(Your objective) Up to and including the line that contains "const K := 1024.0", write out each line of the material from its first line, exactly.

<<<<

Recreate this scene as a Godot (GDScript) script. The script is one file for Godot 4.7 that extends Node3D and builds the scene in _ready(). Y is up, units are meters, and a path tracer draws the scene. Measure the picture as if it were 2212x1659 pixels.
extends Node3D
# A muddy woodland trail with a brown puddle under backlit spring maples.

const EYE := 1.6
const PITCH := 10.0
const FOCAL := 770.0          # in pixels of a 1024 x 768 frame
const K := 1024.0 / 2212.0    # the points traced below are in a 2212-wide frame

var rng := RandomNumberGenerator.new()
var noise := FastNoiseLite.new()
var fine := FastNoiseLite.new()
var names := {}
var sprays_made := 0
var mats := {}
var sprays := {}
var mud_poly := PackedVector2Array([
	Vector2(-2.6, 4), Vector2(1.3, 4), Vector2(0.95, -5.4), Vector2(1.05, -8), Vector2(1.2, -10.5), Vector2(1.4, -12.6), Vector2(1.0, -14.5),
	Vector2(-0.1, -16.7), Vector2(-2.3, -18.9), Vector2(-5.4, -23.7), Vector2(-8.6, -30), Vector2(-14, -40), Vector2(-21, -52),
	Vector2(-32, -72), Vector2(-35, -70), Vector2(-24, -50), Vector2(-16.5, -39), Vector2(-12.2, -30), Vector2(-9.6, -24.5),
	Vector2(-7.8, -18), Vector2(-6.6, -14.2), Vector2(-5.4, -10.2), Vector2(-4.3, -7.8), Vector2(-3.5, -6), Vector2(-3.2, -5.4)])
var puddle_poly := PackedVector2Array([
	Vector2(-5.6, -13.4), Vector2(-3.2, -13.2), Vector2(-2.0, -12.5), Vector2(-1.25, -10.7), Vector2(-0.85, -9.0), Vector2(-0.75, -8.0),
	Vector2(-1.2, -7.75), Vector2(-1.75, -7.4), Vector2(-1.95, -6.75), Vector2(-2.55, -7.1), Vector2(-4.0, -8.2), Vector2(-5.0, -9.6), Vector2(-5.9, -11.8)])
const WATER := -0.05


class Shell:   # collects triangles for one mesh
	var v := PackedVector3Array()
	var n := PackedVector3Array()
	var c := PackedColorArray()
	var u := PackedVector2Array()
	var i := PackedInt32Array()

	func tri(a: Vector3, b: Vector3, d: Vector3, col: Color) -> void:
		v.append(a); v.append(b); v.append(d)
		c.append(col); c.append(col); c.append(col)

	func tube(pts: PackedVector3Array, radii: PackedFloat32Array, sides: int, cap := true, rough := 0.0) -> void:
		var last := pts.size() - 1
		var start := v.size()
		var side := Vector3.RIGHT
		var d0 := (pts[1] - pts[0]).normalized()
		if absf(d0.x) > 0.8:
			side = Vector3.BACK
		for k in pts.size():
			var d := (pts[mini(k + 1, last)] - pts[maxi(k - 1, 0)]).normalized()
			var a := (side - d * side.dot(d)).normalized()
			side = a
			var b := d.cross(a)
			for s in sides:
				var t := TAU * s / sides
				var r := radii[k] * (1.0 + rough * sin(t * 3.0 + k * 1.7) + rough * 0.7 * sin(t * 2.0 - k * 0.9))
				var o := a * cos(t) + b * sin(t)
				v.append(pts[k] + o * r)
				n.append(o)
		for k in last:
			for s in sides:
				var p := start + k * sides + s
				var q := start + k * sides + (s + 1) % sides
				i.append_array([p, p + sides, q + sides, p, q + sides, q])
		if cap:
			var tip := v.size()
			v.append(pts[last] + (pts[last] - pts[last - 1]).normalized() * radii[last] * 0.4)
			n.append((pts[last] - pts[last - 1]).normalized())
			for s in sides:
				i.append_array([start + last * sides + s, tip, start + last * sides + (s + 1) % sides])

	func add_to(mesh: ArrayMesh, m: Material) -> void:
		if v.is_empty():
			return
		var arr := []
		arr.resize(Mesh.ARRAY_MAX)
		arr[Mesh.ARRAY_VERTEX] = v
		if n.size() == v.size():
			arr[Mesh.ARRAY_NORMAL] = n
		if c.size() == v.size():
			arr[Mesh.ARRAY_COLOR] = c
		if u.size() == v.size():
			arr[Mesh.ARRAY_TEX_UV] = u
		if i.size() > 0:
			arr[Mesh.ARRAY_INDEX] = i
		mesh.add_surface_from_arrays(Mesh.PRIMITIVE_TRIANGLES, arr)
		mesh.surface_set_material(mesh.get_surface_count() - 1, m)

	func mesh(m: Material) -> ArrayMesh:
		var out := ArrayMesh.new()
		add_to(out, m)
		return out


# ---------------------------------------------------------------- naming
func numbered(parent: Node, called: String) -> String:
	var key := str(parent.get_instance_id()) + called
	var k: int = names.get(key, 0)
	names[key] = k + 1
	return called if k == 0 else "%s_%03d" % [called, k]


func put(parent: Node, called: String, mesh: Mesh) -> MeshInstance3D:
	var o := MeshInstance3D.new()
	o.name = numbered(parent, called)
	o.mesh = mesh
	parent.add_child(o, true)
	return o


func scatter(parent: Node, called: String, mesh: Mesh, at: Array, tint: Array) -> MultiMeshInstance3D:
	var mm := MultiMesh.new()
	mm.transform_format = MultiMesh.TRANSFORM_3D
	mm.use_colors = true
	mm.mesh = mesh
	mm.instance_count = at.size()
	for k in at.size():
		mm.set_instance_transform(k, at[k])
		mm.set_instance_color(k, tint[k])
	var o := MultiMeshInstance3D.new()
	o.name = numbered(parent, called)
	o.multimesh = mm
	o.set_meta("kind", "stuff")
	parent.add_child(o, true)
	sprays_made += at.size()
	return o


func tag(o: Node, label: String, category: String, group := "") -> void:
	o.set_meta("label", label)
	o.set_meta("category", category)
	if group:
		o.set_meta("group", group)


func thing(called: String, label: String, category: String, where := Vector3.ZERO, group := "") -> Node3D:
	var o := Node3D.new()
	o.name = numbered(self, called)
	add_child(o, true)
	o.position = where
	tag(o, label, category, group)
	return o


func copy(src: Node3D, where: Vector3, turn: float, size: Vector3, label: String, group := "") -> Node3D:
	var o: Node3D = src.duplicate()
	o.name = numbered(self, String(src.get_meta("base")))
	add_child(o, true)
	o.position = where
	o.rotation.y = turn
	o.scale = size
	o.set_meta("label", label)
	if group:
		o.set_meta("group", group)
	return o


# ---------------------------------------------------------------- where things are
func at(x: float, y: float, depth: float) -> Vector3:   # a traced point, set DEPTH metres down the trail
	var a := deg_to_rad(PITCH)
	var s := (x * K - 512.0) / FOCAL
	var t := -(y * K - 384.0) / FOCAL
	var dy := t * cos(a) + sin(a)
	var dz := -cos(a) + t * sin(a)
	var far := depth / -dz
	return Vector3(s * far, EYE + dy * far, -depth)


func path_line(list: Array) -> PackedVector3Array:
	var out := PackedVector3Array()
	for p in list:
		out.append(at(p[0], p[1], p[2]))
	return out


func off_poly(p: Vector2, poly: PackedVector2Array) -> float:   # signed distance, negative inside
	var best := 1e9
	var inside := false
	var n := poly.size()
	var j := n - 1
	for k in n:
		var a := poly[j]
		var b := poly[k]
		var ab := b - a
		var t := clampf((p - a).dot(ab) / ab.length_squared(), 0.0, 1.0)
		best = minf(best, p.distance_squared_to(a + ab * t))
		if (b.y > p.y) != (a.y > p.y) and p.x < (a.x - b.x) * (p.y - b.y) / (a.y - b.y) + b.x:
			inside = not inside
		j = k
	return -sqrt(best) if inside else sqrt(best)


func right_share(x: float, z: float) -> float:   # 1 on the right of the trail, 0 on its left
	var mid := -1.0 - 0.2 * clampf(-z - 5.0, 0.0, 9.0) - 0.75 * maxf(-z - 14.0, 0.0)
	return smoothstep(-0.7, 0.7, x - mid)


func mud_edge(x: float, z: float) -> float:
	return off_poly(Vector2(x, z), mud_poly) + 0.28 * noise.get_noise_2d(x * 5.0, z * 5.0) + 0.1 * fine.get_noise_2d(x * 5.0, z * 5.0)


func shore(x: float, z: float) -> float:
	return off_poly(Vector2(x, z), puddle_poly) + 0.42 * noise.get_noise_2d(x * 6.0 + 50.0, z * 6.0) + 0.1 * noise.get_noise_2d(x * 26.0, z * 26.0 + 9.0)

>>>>

(Answer for this exercise)
Recreate this scene as a Godot (GDScript) script. The script is one file for Godot 4.7 that extends Node3D and builds the scene in _ready(). Y is up, units are meters, and a path tracer draws the scene. Measure the picture as if it were 2212x1659 pixels.
extends Node3D
# A muddy woodland trail with a brown puddle under backlit spring maples.

const EYE := 1.6
const PITCH := 10.0
const FOCAL := 770.0          # in pixels of a 1024 x 768 frame
const K := 1024.0 / 2212.0    # the points traced below are in a 2212-wide frame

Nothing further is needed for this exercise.